TR35 Honoree Jianlan Luo on Making Embodied AI Useful in the Real World

May 26, 2025

May 26, 2025 — As embodied AI moves from eye-catching demonstrations toward real industrial use, Jianlan Luo is emerging as one of the researchers most closely associated with that transition. The University of California, Berkeley postdoctoral scholar and robotics specialist, who was named to the 2024 MIT Technology Review TR35 list, has built his reputation around a central question: how to make embodied intelligence not just impressive, but genuinely useful.

Luo’s work focuses on a problem that still defines much of the robotics industry. Many robots today can walk, jump, or perform carefully staged motion demos, yet relatively few can carry out demanding manipulation tasks in uncertain physical environments. In Luo’s view, the industry’s most serious shortfall is not movement itself, but manipulation — the ability to use robotic hands to recognize different materials, grasp irregular objects, and complete precise operations in open, dynamic settings.

That emphasis on manipulation has shaped more than a decade of Luo’s research at the intersection of robot control and reinforcement learning. During his doctoral studies at UC Berkeley, he worked to build learning frameworks grounded in the physical world rather than idealized environments. After returning to the Berkeley Artificial Intelligence Research Lab as a postdoctoral researcher in 2022, he led the development of HIL-SERL, a real-robot reinforcement learning system designed to deliver broad generalization across multiple tasks.

In one of the demonstrations highlighted in the article, a robot armed with a whip-like tool extracts a specific wooden block from a tightly stacked tower with smooth, stable motion. The task may look effortless on video, but it demands an extraordinary level of control and sensitivity to physical uncertainty. According to the article, the robot in the HIL-SERL system reached a 100% success rate after only two hours of training.

Luo describes manipulation as the crown jewel of robotics because it requires more than movement. A capable embodied system must perceive uncertainty, model physical interaction quickly, and respond with dexterity under real-world constraints. That is why HIL-SERL departs from the simulation-heavy path followed by many robotics projects. Instead of depending primarily on synthetic environments, the system is built around real-world robot data, forcing the learning process to engage directly with the complexity, noise, and unpredictability of physical interaction.

For Luo, that choice is fundamental rather than stylistic. Simulators, he argues, cannot fully reproduce the richness of the real world. True embodied intelligence must be shaped by direct physical feedback, where each success and failure becomes part of the learning process. In this view, manipulation is not simply an engineering subproblem; it is one of the clearest tests of whether a machine can actually understand and interact with the world around it.

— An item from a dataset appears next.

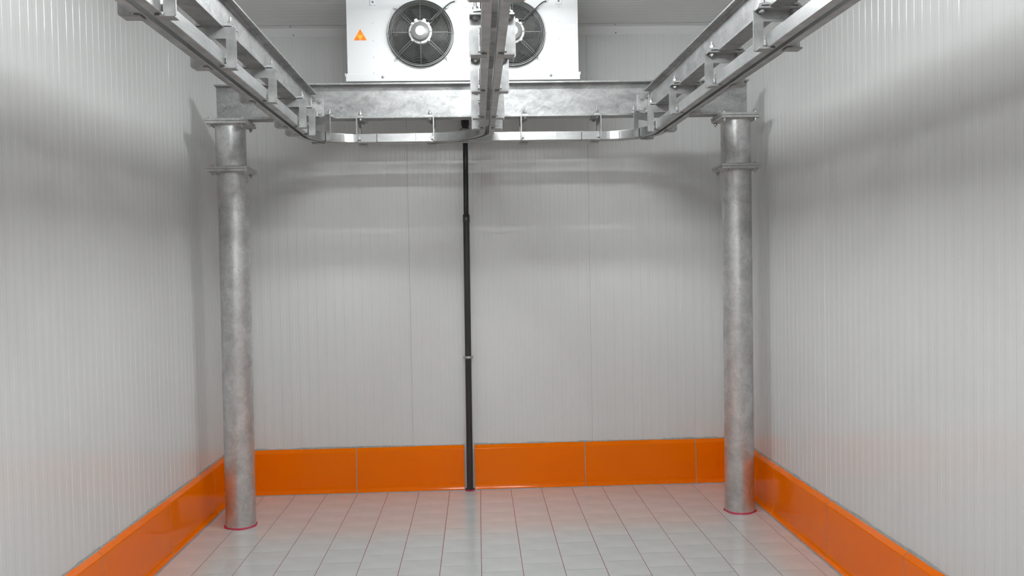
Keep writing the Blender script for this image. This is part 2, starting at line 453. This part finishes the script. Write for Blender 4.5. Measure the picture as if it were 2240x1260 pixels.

The article also traces Luo’s experience across both academia and industry, including periods at UC Berkeley and Google X. He has consistently argued that research and industrial deployment should form a positive flywheel rather than separate tracks. Real-world scenarios expose weaknesses in algorithms, while algorithmic advances make larger-scale deployment possible. Luo has urged young researchers not to focus solely on publishing top papers, but to ask whether the underlying problem is truly worth solving and whether the solution can survive contact with a real system.

That perspective informs his broader view of what general-purpose humanoid robots still lack. In Luo’s assessment, the missing piece is closed-loop capability — the ability to perform a task, learn from each interaction, and immediately improve. A robot that fails during assembly, for example, should not have to return to simulation and start over. It should be able to recognize what went wrong, adjust its strategy in the moment, and carry that lesson forward. Over the next decade, Luo believes, genuinely useful embodied AI systems will need that kind of memory and self-improving feedback loop.

Luo has since joined AGIBOT as Chief Scientist, where he is helping build systems that connect embodied intelligence research with real deployment. His current work includes integrated cognitive-and-control architectures, platforms for data collection, training, and inference, and embodied interaction technologies for dexterous robotic hands. The broader goal, he has said, is to make robots operate in the real world 24 hours a day, seven days a week, no longer as laboratory demonstrations but as useful systems capable of working in factories, unmanned convenience stores, and hazardous environments.

For Luo, the significance of recognition such as TR35 lies less in the honor itself than in the responsibility that follows. The past decade, he argues, was about proving that reinforcement learning could run on real robots. The next decade will be about proving that it can create real value.